Pensi che la fotografia aiuti a tenere traccia del nostro percorso di vita?
Certamente, se siamo onesti con noi stessi.
Quali sono i tuoi autori preferiti, passati e, se ce ne sono, presenti?
I primi due nomi che mi vengono in mente sono Sally Mann e Masao Yamamoto. Del passato adoro Man Ray e in generale i precursori e primi sperimentatori della fotografia contemporanea.
Indipendentemente da quello che faccio io, seguo comunque tutti i generi di fotografia, e ci sono moltissimi autori che stimo.
Pensi che nella fotografia, come nella vita, ci voglia più talento o più studio?
Il talento non te lo costruisci.
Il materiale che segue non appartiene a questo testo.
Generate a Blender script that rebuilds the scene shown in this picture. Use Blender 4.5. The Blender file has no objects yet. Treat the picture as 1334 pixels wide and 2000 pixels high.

Ci nasci. Ma senza lo studio (che io intendo in senso lato) e tanto lavoro, costanza e determinazione il solo talento non basta.
Hai attualmente in corso delle mostre o ne hai altre in cantiere?
A Luglio due miei lavori saranno presenti a Roma alla mostra collettiva 'Declinazioni Femminili' Presso la Casa Internazionale Delle Donne.
Progetti artistici in itinere?
Sto lavorando in contemporanea anche ad un progetto ispirato al libro “1984” di George Orwell. Penso che lo svilupperò utilizzando in parte il linguaggio dei fumetti.